[To be done] Leave out the images and repeat the listing below without a single change.

[Scenes as source code]

===============

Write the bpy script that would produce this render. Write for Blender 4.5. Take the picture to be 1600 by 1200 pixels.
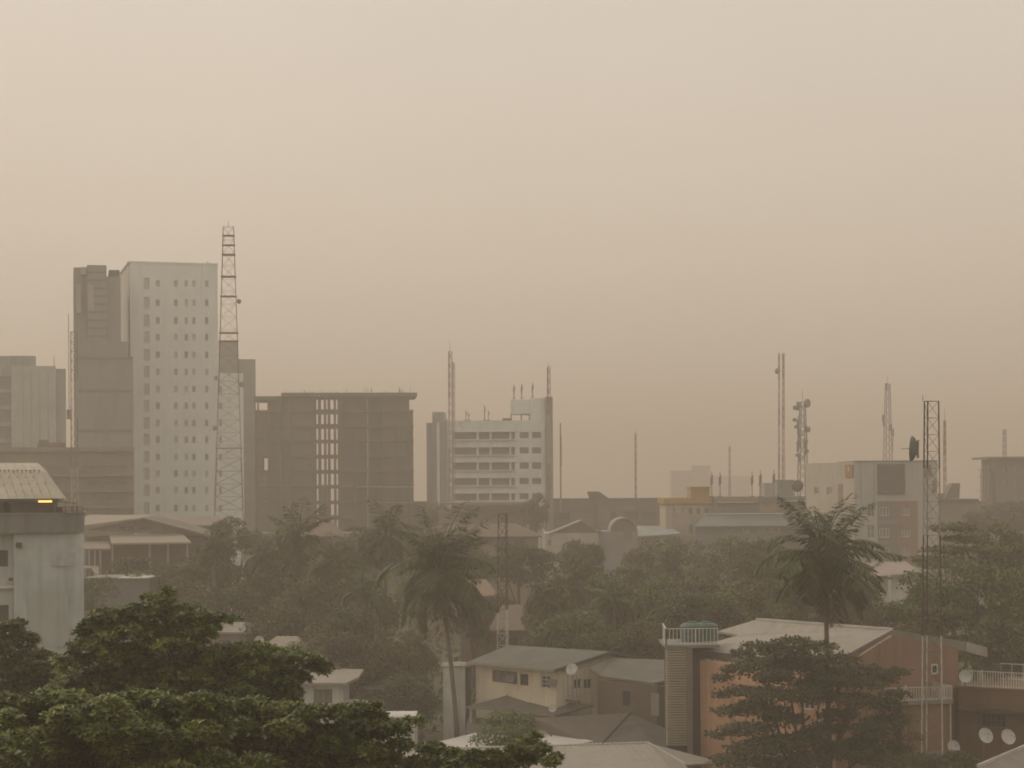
import bpy, math, random
from math import radians, sin, cos, pi, sqrt, atan2
from mathutils import Vector, Matrix, noise
for o in list(bpy.data.objects): bpy.data.objects.remove(o)
sc = bpy.context.scene
COL = sc.collection
# ---------------------------------------------------------------- camera
F, CH, HY, ROLL = 3000.0, 23.0, 765.0, radians(0.35)
RIGHT = Vector((cos(ROLL), 0, -sin(ROLL))); UP = Vector((sin(ROLL), 0, cos(ROLL))); FWD = Vector((0, 1, 0))
cd = bpy.data.cameras.new('camera'); cam = bpy.data.objects.new('camera', cd); COL.objects.link(cam)
m = Matrix.Identity(4)
for i in range(3):
    m[i][0] = RIGHT[i]; m[i][1] = UP[i]; m[i][2] = -FWD[i]
m[2][3] = CH
cam.matrix_world = m
cd.sensor_width = 36; cd.lens = 36 * F / 1600; cd.shift_y = (HY - 600) / 1600
cd.clip_start = 1; cd.clip_end = 20000
sc.camera = cam
# ---------------------------------------------------------------- sky, sun, exposure
SUN_EL, SUN_AZ = radians(42), radians(-62)      # azimuth from +Y (view direction), negative = to the left
w = bpy.data.worlds.new("World"); sc.world = w; w.use_nodes = True
nt = w.node_tree; bg = nt.nodes['Background']
sky = nt.nodes.new('ShaderNodeTexSky'); sky.sky_type = 'NISHITA'; sky.sun_disc = False
sky.sun_elevation = SUN_EL; sky.sun_rotation = SUN_AZ
sky.air_density = 1.0; sky.dust_density = 8.0; sky.ozone_density = 0.6; sky.altitude = 10
# dust-laden air: the clear-sky radiance is evened out and warmed
SKY_TINT = (6.95, 6.0, 4.85)
SKY_MIX = 0.80
mx = nt.nodes.new('ShaderNodeMix'); mx.data_type = 'RGBA'; mx.inputs[0].default_value = SKY_MIX
SKY_TOP = (6.6, 6.15, 5.45)           # the dust veil is thinner and cooler overhead
tg = nt.nodes.new('ShaderNodeTexCoord'); sx_ = nt.nodes.new('ShaderNodeSeparateXYZ'); mr_ = nt.nodes.new('ShaderNodeMapRange'); mr_.inputs[1].default_value = .25; mr_.inputs[2].default_value = .8
mt_ = nt.nodes.new('ShaderNodeMix'); mt_.data_type = 'RGBA'; mt_.inputs[6].default_value = (*SKY_TINT, 1); mt_.inputs[7].default_value = (*SKY_TOP, 1)
nt.links.new(tg.outputs['Generated'], sx_.inputs[0]); nt.links.new(sx_.outputs['Z'], mr_.inputs[0]); nt.links.new(mr_.outputs[0], mt_.inputs[0]); nt.links.new(mt_.outputs[2], mx.inputs[7])
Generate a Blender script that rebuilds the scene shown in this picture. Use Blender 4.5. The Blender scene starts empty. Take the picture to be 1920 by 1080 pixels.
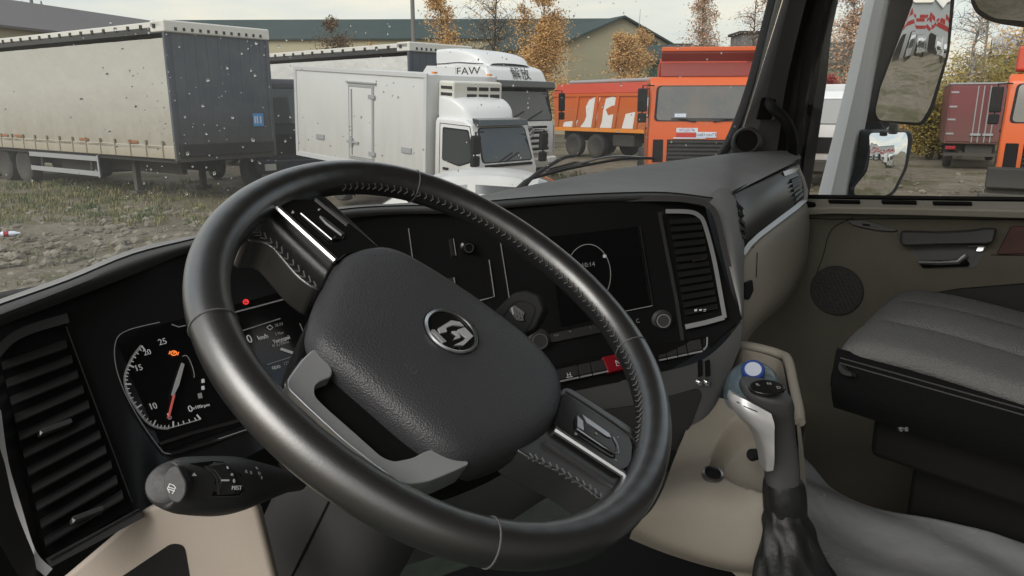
import bpy, bmesh, math, random, os
from mathutils import Vector, Matrix
from mathutils.bvhtree import BVHTree
random.seed(7)
V = Vector
SC = bpy.context.scene
COL = SC.collection
# ------------------------------------------------------------------ camera
F, PIT, H = 1400.0, math.radians(13.8), 2.3
cP, sP = math.cos(PIT), math.sin(PIT)
CAM = V((0, 0, H))
cd = bpy.data.cameras.new('camera')
cd.sensor_width = 36.0
cd.lens = 36.0 * F / 1920.0
cd.clip_start = 0.02
cd.clip_end = 2000
cam = bpy.data.objects.new('camera', cd)
cam.location = CAM
cam.rotation_euler = (math.pi / 2 - PIT, 0, 0)
COL.objects.link(cam)
SC.camera = cam
# ------------------------------------------------------------------ light
EXPOSURE = 1.1
SUN_EL, SUN_AZ = math.radians(36), math.radians(215)      # azimuth measured from +Y towards +X
w = bpy.data.worlds.new('World')
SC.world = w
w.use_nodes = True
nt = w.node_tree
nt.nodes.clear()
out = nt.nodes.new('ShaderNodeOutputWorld')
sky = nt.nodes.new('ShaderNodeTexSky')
sky.sky_type = 'NISHITA'
sky.sun_disc = False
sky.sun_elevation = SUN_EL
sky.sun_rotation = SUN_AZ
sky.air_density = 1.2
sky.dust_density = 3.0
bg1 = nt.nodes.new('ShaderNodeBackground')
bg1.inputs[1].default_value = 0.075
nt.links.new(sky.outputs[0], bg1.inputs[0])
tc = nt.nodes.new('ShaderNodeTexCoord')
mp = nt.nodes.new('ShaderNodeMapping')
mp.inputs['Scale'].default_value = (1.0, 1.0, 5.0)
nt.links.new(tc.outputs['Generated'], mp.inputs[0])
nz = nt.nodes.new('ShaderNodeTexNoise')
nz.inputs['Scale'].default_value = 2.2
nz.inputs['Detail'].default_value = 6
nz.inputs['Roughness'].default_value = 0.55
nt.links.new(mp.outputs[0], nz.inputs[0])
rp = nt.nodes.new('ShaderNodeValToRGB')
rp.color_ramp.elements[0].position = 0.38
rp.color_ramp.elements[0].color = (0.47, 0.55, 0.61, 1)
rp.color_ramp.elements[1].position = 0.62
rp.color_ramp.elements[1].color = (0.86, 0.765, 0.61, 1)
nt.links.new(nz.outputs[0], rp.inputs[0])
bg2 = nt.nodes.new('ShaderNodeBackground')
bg2.inputs[1].default_value = 0.68
nt.links.new(rp.outputs[0], bg2.inputs[0])
mx = nt.nodes.new('ShaderNodeMixShader')
mx.inputs[0].default_value = 0.7
nt.links.new(bg1.outputs[0], mx.inputs[1])
nt.links.new(bg2.outputs[0], mx.inputs[2])
nt.links.new(mx.outputs[0], out.inputs[0])
sl = bpy.data.lights.new('sun', 'SUN')
sl.energy = 0.9
sl.angle = math.radians(40)
sl.color = (1.0, 0.985, 0.96)
so = bpy.data.objects.new('sun', sl)
sd = V((math.sin(SUN_AZ) * math.cos(SUN_EL), math.cos(SUN_AZ) * math.cos(SUN_EL), math.sin(SUN_EL)))
so.rotation_euler = sd.to_track_quat('Z', 'Y').to_euler()
COL.objects.link(so)
SC.view_settings.view_transform = 'Standard'
SC.view_settings.look = 'None'
SC.view_settings.gamma = 1
SC.view_settings.exposure = EXPOSURE
SC.cycles.max_bounces = 10
SC.cycles.transparent_max_bounces = 24
SC.cycles.caustics_reflective = False
SC.cycles.caustics_refractive = False

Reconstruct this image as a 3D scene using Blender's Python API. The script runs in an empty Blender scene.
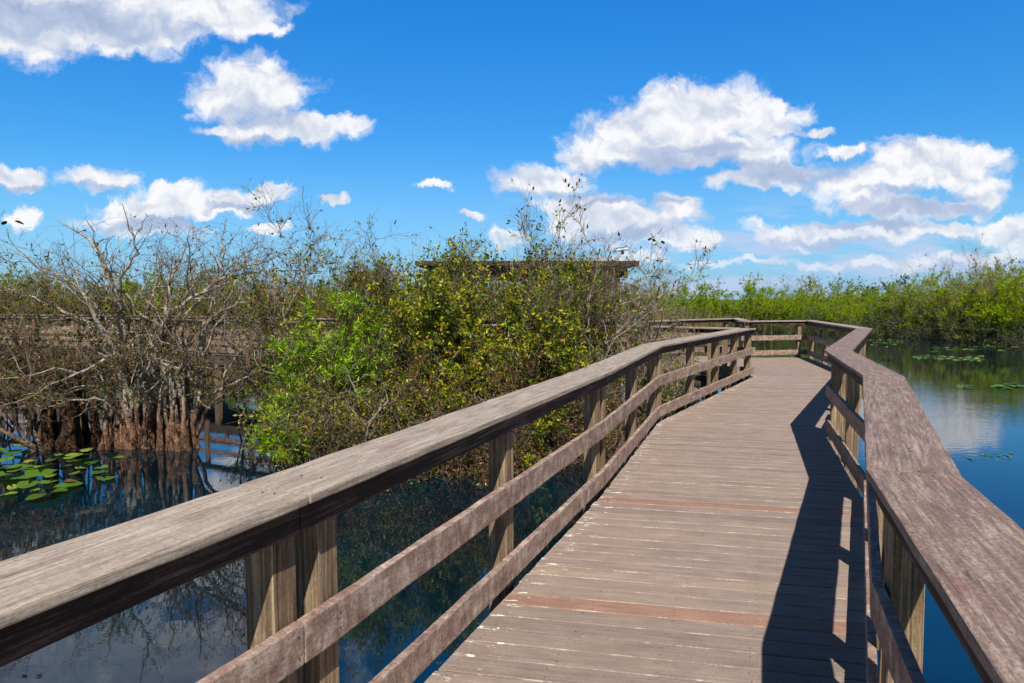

===============

[Solution]
Write the bpy script that would produce this render. Write for Blender 4.5. Take the picture to be 1600 by 1200 pixels.
import bpy, math, random
from math import radians, sin, cos, pi, sqrt, atan2
from mathutils import Vector, Matrix, noise
for o in list(bpy.data.objects): bpy.data.objects.remove(o)
sc = bpy.context.scene
COL = sc.collection
# ---------------------------------------------------------------- camera
F, CH, HY, ROLL = 3000.0, 23.0, 765.0, radians(0.35)
RIGHT = Vector((cos(ROLL), 0, -sin(ROLL))); UP = Vector((sin(ROLL), 0, cos(ROLL))); FWD = Vector((0, 1, 0))
cd = bpy.data.cameras.new('camera'); cam = bpy.data.objects.new('camera', cd); COL.objects.link(cam)
m = Matrix.Identity(4)
for i in range(3):
    m[i][0] = RIGHT[i]; m[i][1] = UP[i]; m[i][2] = -FWD[i]
m[2][3] = CH
cam.matrix_world = m
cd.sensor_width = 36; cd.lens = 36 * F / 1600; cd.shift_y = (HY - 600) / 1600
cd.clip_start = 1; cd.clip_end = 20000
sc.camera = cam
# ---------------------------------------------------------------- sky, sun, exposure
SUN_EL, SUN_AZ = radians(42), radians(-62)      # azimuth from +Y (view direction), negative = to the left
w = bpy.data.worlds.new("World"); sc.world = w; w.use_nodes = True
nt = w.node_tree; bg = nt.nodes['Background']
sky = nt.nodes.new('ShaderNodeTexSky'); sky.sky_type = 'NISHITA'; sky.sun_disc = False
sky.sun_elevation = SUN_EL; sky.sun_rotation = SUN_AZ
sky.air_density = 1.0; sky.dust_density = 8.0; sky.ozone_density = 0.6; sky.altitude = 10
# dust-laden air: the clear-sky radiance is evened out and warmed
SKY_TINT = (6.95, 6.0, 4.85)
SKY_MIX = 0.80
mx = nt.nodes.new('ShaderNodeMix'); mx.data_type = 'RGBA'; mx.inputs[0].default_value = SKY_MIX
SKY_TOP = (6.6, 6.15, 5.45)           # the dust veil is thinner and cooler overhead
tg = nt.nodes.new('ShaderNodeTexCoord'); sx_ = nt.nodes.new('ShaderNodeSeparateXYZ'); mr_ = nt.nodes.new('ShaderNodeMapRange'); mr_.inputs[1].default_value = .25; mr_.inputs[2].default_value = .8
mt_ = nt.nodes.new('ShaderNodeMix'); mt_.data_type = 'RGBA'; mt_.inputs[6].default_value = (*SKY_TINT, 1); mt_.inputs[7].default_value = (*SKY_TOP, 1)
nt.links.new(tg.outputs['Generated'], sx_.inputs[0]); nt.links.new(sx_.outputs['Z'], mr_.inputs[0]); nt.links.new(mr_.outputs[0], mt_.inputs[0]); nt.links.new(mt_.outputs[2], mx.inputs[7])
Generate a Blender script that rebuilds the scene shown in this picture. Use Blender 4.5. The Blender scene starts empty. Take the picture to be 1920 by 1080 pixels.
import bpy, bmesh, math, random, os
from mathutils import Vector, Matrix
from mathutils.bvhtree import BVHTree
random.seed(7)
V = Vector
SC = bpy.context.scene
COL = SC.collection
# ------------------------------------------------------------------ camera
F, PIT, H = 1400.0, math.radians(13.8), 2.3
cP, sP = math.cos(PIT), math.sin(PIT)
CAM = V((0, 0, H))
cd = bpy.data.cameras.new('camera')
cd.sensor_width = 36.0
cd.lens = 36.0 * F / 1920.0
cd.clip_start = 0.02
cd.clip_end = 2000
cam = bpy.data.objects.new('camera', cd)
cam.location = CAM
cam.rotation_euler = (math.pi / 2 - PIT, 0, 0)
COL.objects.link(cam)
SC.camera = cam
# ------------------------------------------------------------------ light
EXPOSURE = 1.1
SUN_EL, SUN_AZ = math.radians(36), math.radians(215)      # azimuth measured from +Y towards +X
w = bpy.data.worlds.new('World')
SC.world = w
w.use_nodes = True
nt = w.node_tree
nt.nodes.clear()
out = nt.nodes.new('ShaderNodeOutputWorld')
sky = nt.nodes.new('ShaderNodeTexSky')
sky.sky_type = 'NISHITA'
sky.sun_disc = False
sky.sun_elevation = SUN_EL
sky.sun_rotation = SUN_AZ
sky.air_density = 1.2
sky.dust_density = 3.0
bg1 = nt.nodes.new('ShaderNodeBackground')
bg1.inputs[1].default_value = 0.075
nt.links.new(sky.outputs[0], bg1.inputs[0])
tc = nt.nodes.new('ShaderNodeTexCoord')
mp = nt.nodes.new('ShaderNodeMapping')
mp.inputs['Scale'].default_value = (1.0, 1.0, 5.0)
nt.links.new(tc.outputs['Generated'], mp.inputs[0])
nz = nt.nodes.new('ShaderNodeTexNoise')
nz.inputs['Scale'].default_value = 2.2
nz.inputs['Detail'].default_value = 6
nz.inputs['Roughness'].default_value = 0.55
nt.links.new(mp.outputs[0], nz.inputs[0])
rp = nt.nodes.new('ShaderNodeValToRGB')
rp.color_ramp.elements[0].position = 0.38
rp.color_ramp.elements[0].color = (0.47, 0.55, 0.61, 1)
rp.color_ramp.elements[1].position = 0.62
rp.color_ramp.elements[1].color = (0.86, 0.765, 0.61, 1)
nt.links.new(nz.outputs[0], rp.inputs[0])
bg2 = nt.nodes.new('ShaderNodeBackground')
bg2.inputs[1].default_value = 0.68
nt.links.new(rp.outputs[0], bg2.inputs[0])
mx = nt.nodes.new('ShaderNodeMixShader')
mx.inputs[0].default_value = 0.7
nt.links.new(bg1.outputs[0], mx.inputs[1])
nt.links.new(bg2.outputs[0], mx.inputs[2])
nt.links.new(mx.outputs[0], out.inputs[0])
sl = bpy.data.lights.new('sun', 'SUN')
sl.energy = 0.9
sl.angle = math.radians(40)
sl.color = (1.0, 0.985, 0.96)
so = bpy.data.objects.new('sun', sl)
sd = V((math.sin(SUN_AZ) * math.cos(SUN_EL), math.cos(SUN_AZ) * math.cos(SUN_EL), math.sin(SUN_EL)))
so.rotation_euler = sd.to_track_quat('Z', 'Y').to_euler()
COL.objects.link(so)
SC.view_settings.view_transform = 'Standard'
SC.view_settings.look = 'None'
SC.view_settings.gamma = 1
SC.view_settings.exposure = EXPOSURE
SC.cycles.max_bounces = 10
SC.cycles.transparent_max_bounces = 24
SC.cycles.caustics_reflective = False
SC.cycles.caustics_refractive = False

Reconstruct this image as a 3D scene using Blender's Python API. The script runs in an empty Blender scene.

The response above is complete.